Despite their adaptive potential, field blends are unlikely to become the norm again. First there is the question of scale — interplanted vineyards are optimized for resilience and taste, not yield. It is also unlikely that consumers, used to single-variety wines and cuvées, will suddenly all start drinking field blends, points out Dr. Michaela Griesser from the Institute of Viticulture and Pomology at BOKU University (the University of Natural Resources and Life Sciences, Vienna). “I think field blends will remain a niche product in specific regions that have this tradition,” she says. While the ability to balance out alcohol and sugar despite rising temperatures is a big benefit unique to field blends, she stresses that other adaptation strategies, like changing row orientation and using cover crops to protect the soil, can be equally effective in single-variety vineyards.

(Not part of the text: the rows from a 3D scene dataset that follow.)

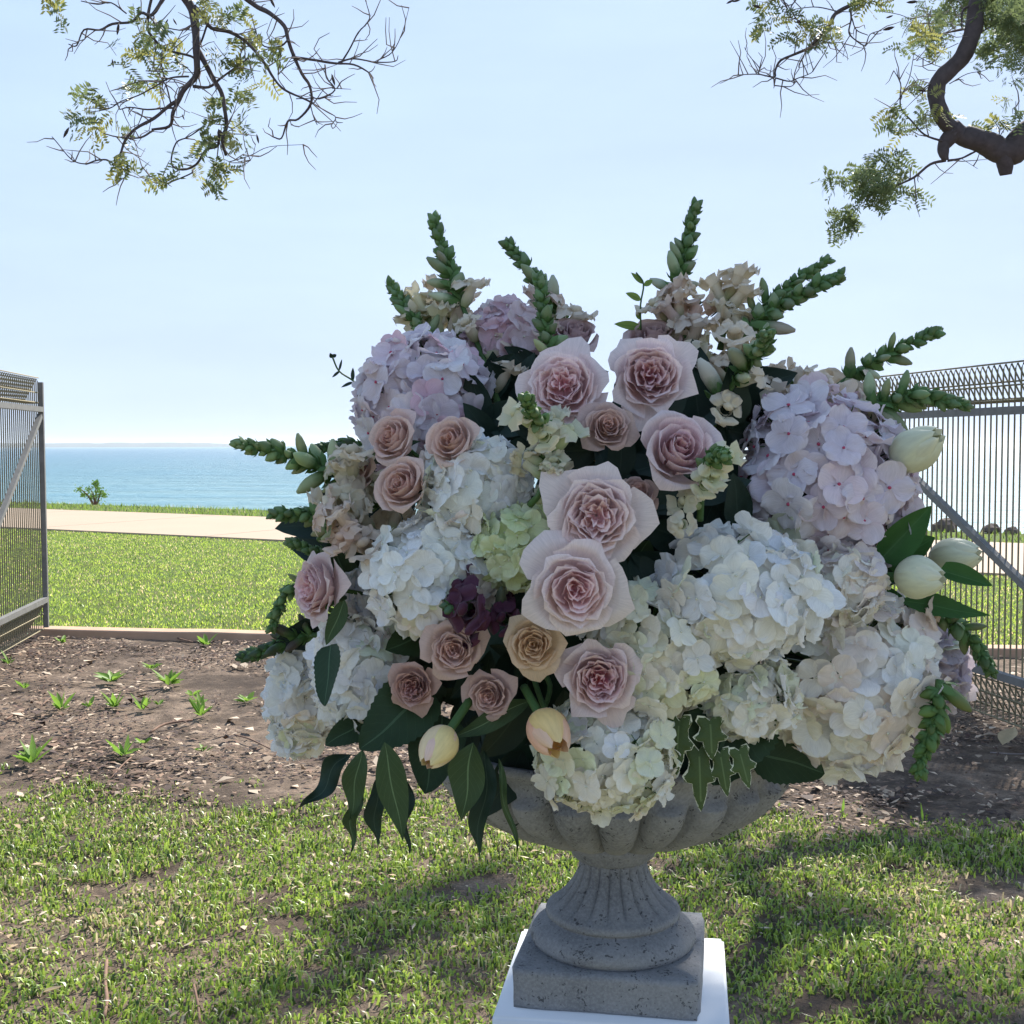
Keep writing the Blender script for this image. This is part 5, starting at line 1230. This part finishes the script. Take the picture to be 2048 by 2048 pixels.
# ================================================================== small ground things
def weed(px, py, s, n, label, grp=None):
    g = G(px, py); t = thing('weed_seedling', label, 'weed', (g.x, g.y, 0), grp); s *= 1.35; n = int(n * 1.4)
    for k in range(n):
        a = random.random() * 6.28; L = s * random.uniform(.6, 1.2); b = Vector((math.cos(a) * s * .15, math.sin(a) * s * .15, random.uniform(0, s * .25))); e = b + Vector((math.cos(a) * L, math.sin(a) * L, random.uniform(.2, .7 + .5 * (int(py) % 3)) * L))
        place_leaf('leaf', b, e, L * .45, M['weed'], (random.gauss(0, .3), random.gauss(0, .3), 1), parent=t, shape=('oval', 'lance', 'broad')[int(px) % 3], nv=6, nu=3, fold=.2)
Z6 = lambda a, b: (a * .4130, 1250 + b * .4130)
for a, b, s, n, lab in ((540, 280, .07, 14, 'leafy green weed in the mulch, largest of the patch left of centre'), (555, 400, .05, 10, 'low green weed just below the largest weed'), (300, 415, .05, 9, 'bright green weed in the mulch on the left'), (430, 400, .035, 6, 'tiny weed between two larger weeds on the left'),
    (820, 290, .065, 13, 'bushy green weed in the mulch right of the largest one'), (735, 215, .05, 8, 'upright grassy weed near the timber edging'), (930, 345, .04, 6, 'small yellow green weed right of the bushy weed'), (690, 415, .04, 7, 'flat rosette weed in the middle of the bed'), (770, 390, .03, 5, 'tiny rosette weed beside the flat rosette'),
    (970, 390, .04, 7, 'small weed left of the far left white hydrangea'), (975, 445, .045, 9, 'dark small weed by the long lying stick'), (1195, 375, .045, 8, 'pale small weed just left of the white hydrangeas'), (155, 670, .06, 11, 'yellow green clump at the far left of the bed'), (120, 310, .035, 6, 'faint seedling near the left gate'),
    (300, 90, .045, 8, 'dark little weed against the timber edging'), (45, 190, .04, 5, 'yellow sprout beside the left gate foot'), (600, 640, .05, 8, 'grassy seedling where the bed meets the grass'), (990, 615, .03, 5, 'tiny seedling at the grass boundary left of the flowers'), (1000, 100, .05, 8, 'weed growing at the timber edging beside the burgundy snapdragon'), (690, 580, .03, 5, 'tiny sprout in bare soil in the middle')):
    weed(*Z6(a, b), s, n, lab)
g = G(1685, 1625); t = thing('weed_seedling', 'lone grass shoot in bare soil right of the urn bowl', 'weed', (g.x, g.y, 0))
place_leaf('leaf', (0, 0, 0), (.005, 0, .06), .012, M['weed'], (0, -1, 0), parent=t, shape='lance', nv=6, nu=3)
g = G(1846, 1645); t = thing('weed_seedling', 'lone grass shoot in the shade at the right', 'weed', (g.x, g.y, 0))
place_leaf('leaf', (0, 0, 0), (-.01, 0, .08), .010, M['weed'], (0, -1, 0), parent=t, shape='lance', nv=6, nu=3)
def stick(pts, r, label, mat='stick'):
    gs = [G(*q, .012) for q in pts]; V, Fs = tube_data([p - gs[0] for p in smooth_path(gs, 3)], [r * random.uniform(.7, 1.1) for _ in range((len(gs) - 1) * 3 + 1)], 6, wob=.1)
    o = ob('stick', mk('stick', V, Fs, M[mat])); o.location = gs[0]; tag(o, label, 'stick')
stick([(214, 1920), (210, 1960), (214, 2000), (208, 2035)], .006, 'reddish brown upright lying stick in the near grass at lower left')
stick([(388, 1970), (396, 2010), (400, 2046)], .004, 'thin dry stalk in the grass right of the brown stick')
stick([(300, 1465), (330, 1448), (385, 1440)], .007, 'long dark stick lying in the middle of the bed')
stick([(80, 1415), (95, 1400), (108, 1392)], .004, 'short thin twig left of the bright weed')
stick([(10, 1440), (28, 1430), (46, 1422)], .007, 'pale stick at the left edge of the bed')
stick([(220, 1558), (245, 1530), (262, 1515)], .004, 'thin pale twig just above the grass boundary')
stick([(470, 1470), (500, 1478), (545, 1500)], .005, 'dark root-like twig left of the hanging leaves')
stick([(1695, 1542), (1712, 1552), (1730, 1563)], .009, 'short thick grey stick in the shade right of the urn', 'twig')
stick([(1980, 1505), (2020, 1508), (2060, 1508)], .004, 'thin straw-coloured stalk in the shade at the right edge', 'twig')
stick([(355, 1276), (370, 1280), (385, 1284)], .006, 'small dark twig lying on the timber edging')
for px, py, e, lab in ((85, 1985, (45, -8), 'pale dry leaf lying in the grass at lower left'), (820 * .413, 2035, (22, -12), 'small curled dry leaf at the bottom edge of the grass'), (2005, 1490, (25, -22), 'grey curled dead leaf in the shaded bed at the right')):
    g0 = G(px, py, .03); g1 = G(px + e[0], py + e[1], .035)
    o = place_leaf('dry_leaf', g0, g1, (g1 - g0).length * .35, M['drybleaf'], (0, 0, 1), shape='lance', nv=10, nu=5, bend=.15, fold=.3); tag(o, lab, 'dry leaf')
# shrub on the verge by the sea
g = P(192, 998, 28.5); t = thing('shrub', 'small dark green shrub on the grass edge against the sea at left', 'shrub', (g.x, g.y, -.05))
V, Fs = [], []
for px, py in ((158, 975), (168, 985), (180, 975), (192, 968), (205, 980), (172, 990), (186, 985), (200, 992)):
    e = P(px, py, 28.5) - Vector(t.location); tube_data([Vector((e.x * .2, 0, 0)), e * .5 + Vector((0, 0, .05)), e], [.02, .015, .008], 5, V, Fs)
ob('stems', mk('stems', V, Fs, M['stick']), t)
V, Fs, UV = [], [], []
for px, py, r in ((158, 978, 7), (167, 990, 6), (178, 978, 7), (190, 968, 6), (196, 975, 8), (204, 985, 9), (190, 988, 10), (200, 992, 10), (208, 990, 6), (182, 992, 8), (193, 965, 4)):
    e = P(px, py, 28.5) - Vector(t.location); rr = r / F0 * 28.5
    for k in range(45):
        p = e + Vector((random.gauss(0, .5), random.gauss(0, .5), random.gauss(0, .5))) * rr; a = Vector((random.gauss(0, 1), random.gauss(0, 1), random.gauss(0, 1))).normalized(); b = a.orthogonal() * .5; s = .045
        off = len(V); V += [p, p + (a * .5 + b) * s, p + a * s, p + (a * .5 - b) * s]; Fs.append((off, off + 1, off + 2, off + 3))
ob('crown', mk('crown', V, Fs, M['weed'], smooth=False), t)

# ------------------------------------------------------------------ sea haze: one even box of air round the camera and the whole scene
V, Fs = [], []; box(V, Fs, (0, 4400, 10.5), (18600, 9400, 35)); hz = bpy.data.materials.new('haze_air'); hz.use_nodes = True; hn = hz.node_tree; hn.nodes.clear()
ho = hn.nodes.new('ShaderNodeOutputMaterial'); hv = hn.nodes.new('ShaderNodeVolumePrincipled'); hv.inputs['Color'].default_value = (.84, .93, 1, 1); hv.inputs['Density'].default_value = HAZE; hv.inputs['Anisotropy'].default_value = .3
hn.links.new(hv.outputs[0], ho.inputs['Volume'])
hb = ob('haze', mk('haze', V, Fs, hz, smooth=False)); tag(hb, kind='stuff')
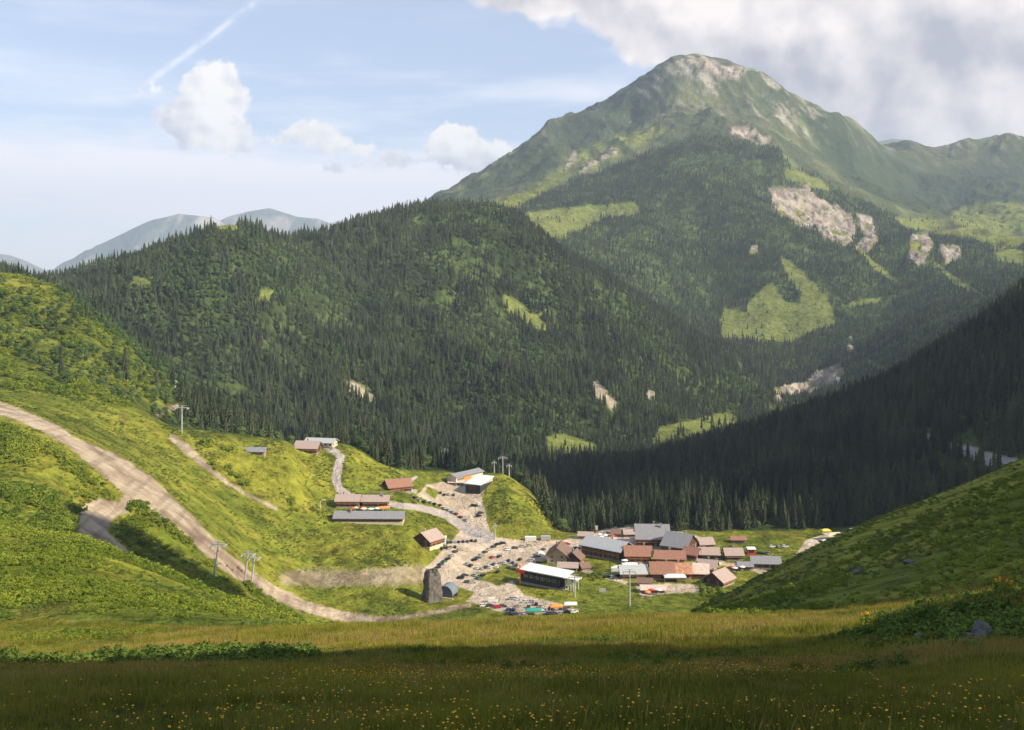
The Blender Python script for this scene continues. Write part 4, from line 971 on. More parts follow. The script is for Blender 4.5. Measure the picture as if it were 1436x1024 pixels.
HOUSES = [
 # name, label, cat, u, v, L, D, H, rise, angle, wall, roof, extra
 ('stone_hut', 'small low hut with violet-grey roof and orange wall on the grassy shelf, farthest left building', 'hut', 357, 637, 13, 7, 3.4, 1.6, -2, W_ORANGE, R_GREY, dict(storeys=1, chim=0, y0=560)),
 ('chalet', 'chalet with pinkish shingle roof standing just left of the upper road end', 'chalet', 430, 635, 17, 13, 4.6, 3.6, -8, W_BROWN, R_PINK, dict(y0=560)),
 ('farm_shed', 'long low shed with pale grey metal roof behind the upper pinkish chalet', 'shed', 449, 628, 20, 9, 4.2, 2.0, -12, W_CREAM, R_LGREY, dict(storeys=1, chim=0, y0=655)),
 ('chalet', 'chalet with rosy roof and terrace, between the upper car park and the road bend', 'chalet', 556, 688, 17, 12, 5.2, 3.6, 28, W_BROWN, R_REDB, dict(y0=560)),
 ('chalet', 'left chalet of the pair above the long farm building, dark wall', 'chalet', 487, 713, 15, 11, 4.8, 2.6, 0, W_BROWN, R_PINK, dict(y0=520)),
 ('chalet', 'right chalet of the pair above the long farm building, beside the orange awning', 'chalet', 526, 712, 17, 11, 4.2, 2.4, -1, W_BROWN, R_PINK, dict(y0=520, chim=2)),
 ('farm_building', 'very long low farm building with grey roof and reddish wall below the road', 'farm building', 517, 735, 40, 9.5, 4.2, 2.6, -1, W_RED, R_GREY, dict(storeys=1, chim=2, balcony=False, y0=500, base=W_CREAM, plinth=1.9)),
 ('chalet', 'lone chalet with mauve roof left of the lower car rows', 'chalet', 600, 767, 13, 13, 5.0, 3.8, 55, W_BROWN, R_PINK, dict(y0=500, base=W_CREAM)),
 ('chalet', 'chalet with broad tan gable front and dark sides by the main car park', 'chalet', 784, 788, 17, 13, 6.0, 4.2, 78, W_TAN, R_BROWN, dict(y0=480)),
 ('outbuilding', 'low brown-roofed outbuilding between the tan gabled chalet and lift station', 'outbuilding', 797, 803, 11, 8, 3.2, 1.6, -6, W_BROWN, R_PINK, dict(storeys=1, chim=0, y0=480)),
 ('restaurant', 'large restaurant with long grey roof running towards the viewer, behind the grass patch', 'restaurant', 853, 783, 27, 15, 6.5, 4.0, -38, W_BROWN, R_LGREY, dict(y0=500)),
 ('hotel', 'left half of the big twin grey-roofed hotel at the back of the village', 'hotel', 917, 768, 22, 20, 6.0, 6.5, -4, W_BROWN, R_GREY, dict(y0=520, chim=2)),
 ('hotel', 'right half of the big twin grey-roofed hotel at the back of the village', 'hotel', 956, 778, 17, 20, 5.5, 6.0, -32, W_BROWN, R_GREY, dict(y0=520)),
 ('chalet', 'broad chalet with red-brown roof in front of the twin grey hotel', 'chalet', 896, 790, 16, 13, 5.0, 3.8, -3, W_BROWN, R_REDB, dict(y0=480)),
 ('chalet', 'chalet with long red-brown roof right in the middle of the roofs', 'chalet', 941, 793, 18, 11, 4.6, 3.0, -5, W_BROWN, R_REDB, dict(y0=480, chim=1)),
 ('chalet', 'nearest red-brown roofed chalet with dark dormers, above the white awning', 'chalet', 930, 814, 13, 13, 4.5, 4.2, -3, W_RED, R_REDB, dict(y0=470)),
 ('chalet', 'chalet with rusty orange roof between the red-brown and the pale pink roofs', 'chalet', 957, 814, 11, 12, 4.5, 3.6, -3, W_ORANGE, R_ORNG, dict(y0=470)),
 ('chalet', 'chalet with pale pink roof right of the rusty orange one', 'chalet', 982, 813, 10.5, 12, 4.0, 3.4, -8, W_ORANGE, R_PALE, dict(y0=470)),
 ('chalet', 'low chalet with light grey two-tier roof left of the nearest red-brown roof', 'chalet', 889, 813, 15, 12, 3.8, 2.8, 1, W_BROWN, R_LGREY, dict(y0=470)),
 ('chalet', 'chalet with grey-brown roof turned cornerwise at the foot of the dark slope', 'chalet', 1010, 822, 13, 13, 4.0, 3.8, 48, W_BROWN, R_PINK, dict(y0=470)),
 ('chalet', 'small chalet with greyish pink roof and dark front, left of the brown-walled one', 'chalet', 996, 786, 11.5, 9.5, 4.0, 2.6, -4, W_DARK, R_PINK, dict(y0=500)),
 ('chalet', 'small brown-walled chalet with pale roof beside the red kiosk', 'chalet', 1030, 787, 10.5, 9.5, 4.0, 2.6, 0, W_BROWN, R_PINK, dict(y0=500)),
 ('barn', 'barn with flat grey roof and dark open front at the right edge of the village', 'barn', 1076, 799, 17, 11, 3.8, 2.4, -6, W_BROWN, R_GREY, dict(y0=480, storeys=1)),
 ('cafe_hut', 'small hut with dark brown roof just right of the white lift cabin', 'hut', 826, 747, 12, 6, 3.0, 1.5, -4, W_BROWN, R_PINK, dict(y0=560, storeys=1, chim=0)),
 ('storage_hut', 'flat beige-roofed hut below the long ski lift station', 'hut', 640, 682, 11, 5, 2.8, .8, -2, W_DARK, R_PALE, dict(y0=560, storeys=1, chim=0, y1=760)),
 ('terrace_hut', 'tiny pink-roofed hut on the lawn below the village', 'hut', 917, 832, 13, 6, 2.2, 1.2, -4, W_BROWN, R_PALE, dict(y0=440, storeys=1, chim=0, balcony=False)),
 ('hut', 'small brown-roofed hut behind the grey restaurant roof, left one', 'hut', 868, 753, 8, 5, 2.8, 1.6, -4, W_BROWN, R_BROWN, dict(y0=560, storeys=1, chim=0, balcony=False)),
 ('hut', 'small hut with mauve roof behind the grey restaurant roof, right one', 'hut', 884, 754, 8, 5, 2.8, 1.6, 3, W_RED, R_PINK, dict(y0=560, storeys=1, chim=0, balcony=False)),
 ('hut', 'low pinkish-roofed hut between the white lift cabin and the restaurant', 'hut', 822, 757, 9, 6, 2.8, 1.4, -8, W_RED, R_PINK, dict(y0=540, storeys=1, chim=0, balcony=False)),
 ('chalet', 'narrow chalet with brown roof right of the tan gabled one', 'chalet', 806, 792, 9, 9, 4.5, 3.4, 70, W_BROWN, R_BROWN, dict(y0=480)),
 ('chalet', 'small chalet with rust roof tucked between hotel and long red-brown roof', 'chalet', 972, 786, 9, 9, 3.8, 3.0, -30, W_RED, R_REDB, dict(y0=480)),
 ('chalet', 'mauve-roofed chalet between the pale pink roof and the cornerwise one', 'chalet', 995, 806, 10, 10, 4.0, 3.2, -20, W_BROWN, R_PINK, dict(y0=470)),
 ('shed', 'small grey lean-to shed left of the barn at the right edge', 'shed', 1046, 800, 8, 6, 2.8, 1.4, -4, W_BROWN, R_GREY, dict(y0=470, storeys=1, chim=0, balcony=False)),
 ('shed', 'little dark-roofed shed below the two-tier grey roof', 'shed', 905, 823, 7, 5, 2.6, 1.4, -8, W_BROWN, R_BROWN, dict(y0=450, storeys=1, chim=0, balcony=False)),
 ('shed', 'tiny brown shed on the grass patch in front of the restaurant', 'shed', 819, 800, 5, 4, 2.4, 1.6, 30, W_BROWN, R_BROWN, dict(y0=470, storeys=1, chim=0, balcony=False, win=False)),
 ('chalet', 'small chalet with weathered roof at the gravel edge behind the right half of the hotel', 'chalet', 990, 770, 9, 8, 3.4, 2.6, 12, W_BROWN, R_PINK, dict(y0=540, storeys=1)),
 ('shed', 'low shed with red-brown roof right of the kiosk, near the rail fence', 'shed', 1036, 762, 9, 5, 2.4, 1.2, -3, W_RED, R_REDB, dict(y0=560, storeys=1, chim=0, balcony=False)),
]
for (nm, lb, ct, u, v, L, D, H, ri, an, wl, rf, ex) in HOUSES:
    if nm not in ('farm_building', 'restaurant', 'farm_shed'): L, D, H, ri = L * .9, D * .9, H * .95, ri * 1.0
    chalet(nm, lb, ct, u, v, L, D, H, ri, an, wl, rf, **ex)

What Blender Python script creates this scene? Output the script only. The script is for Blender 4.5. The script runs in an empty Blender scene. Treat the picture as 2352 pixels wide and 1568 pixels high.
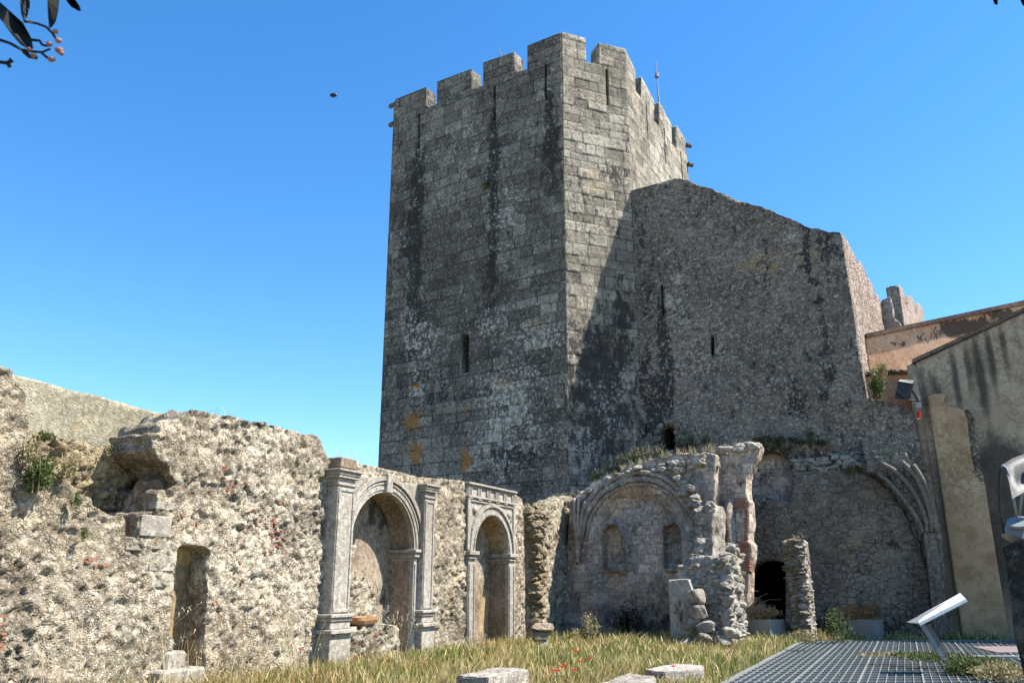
import bpy, bmesh, math, random
import numpy as np
from mathutils import Vector, Matrix, Euler
random.seed(7); rng=np.random.RandomState(11)
S=bpy.context.scene
R=math.radians
# ------------------------------------------------------------------ camera, sky, sun, exposure
F=1900.; PIT=math.atan((1345-784)/F); H=1.6
cd=bpy.data.cameras.new('camera'); cam=bpy.data.objects.new('camera',cd); S.collection.objects.link(cam)
cd.sensor_width=36; cd.lens=36*F/2352; cd.clip_end=3000; cd.clip_start=.05
cam.location=(0,0,H); cam.rotation_euler=(R(90)+PIT,0,0); S.camera=cam
SUN_AZ=95.; SUN_EL=54.
wd=bpy.data.worlds.new('World'); S.world=wd; wd.use_nodes=True
nt=wd.node_tree; bg=nt.nodes['Background']
sky=nt.nodes.new('ShaderNodeTexSky'); sky.sky_type='NISHITA'; sky.sun_disc=False
sky.sun_elevation=R(SUN_EL); sky.sun_rotation=R(SUN_AZ); sky.altitude=200; sky.air_density=1.0; sky.dust_density=.15; sky.ozone_density=2.8
hs=nt.nodes.new('ShaderNodeHueSaturation'); hs.inputs['Saturation'].default_value=1.3; hs.inputs['Value'].default_value=1.0
nt.links.new(sky.outputs[0],hs.inputs['Color']); nt.links.new(hs.outputs[0],bg.inputs[0]); bg.inputs[1].default_value=.11
sl=bpy.data.lights.new('sun','SUN'); sl.energy=5.0; sl.angle=R(.5); sl.color=(1,.945,.86)
so=bpy.data.objects.new('sun',sl); S.collection.objects.link(so)
sdir=Vector((math.cos(R(SUN_EL))*math.sin(R(SUN_AZ)),math.cos(R(SUN_EL))*math.cos(R(SUN_AZ)),math.sin(R(SUN_EL))))
so.rotation_euler=sdir.to_track_quat('Z','Y').to_euler(); so.location=(20,0,40)
S.view_settings.view_transform='Standard'; S.view_settings.look='None'; S.view_settings.gamma=1; S.view_settings.exposure=1.35
S.cycles.max_bounces=6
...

Still, winemakers from all over the world come to Vienna to learn about field blends. Often, they’re very skeptical, says Christ. “People have become so monocultural in their thinking, the entire discussion is focused on grape varieties,” he notes. “It’s important to put this thinking aside. For me, Gemischter Satz is like training for the agriculture of the future: very natural, very resource-conserving, very self-regulated, without us having to constantly intervene.”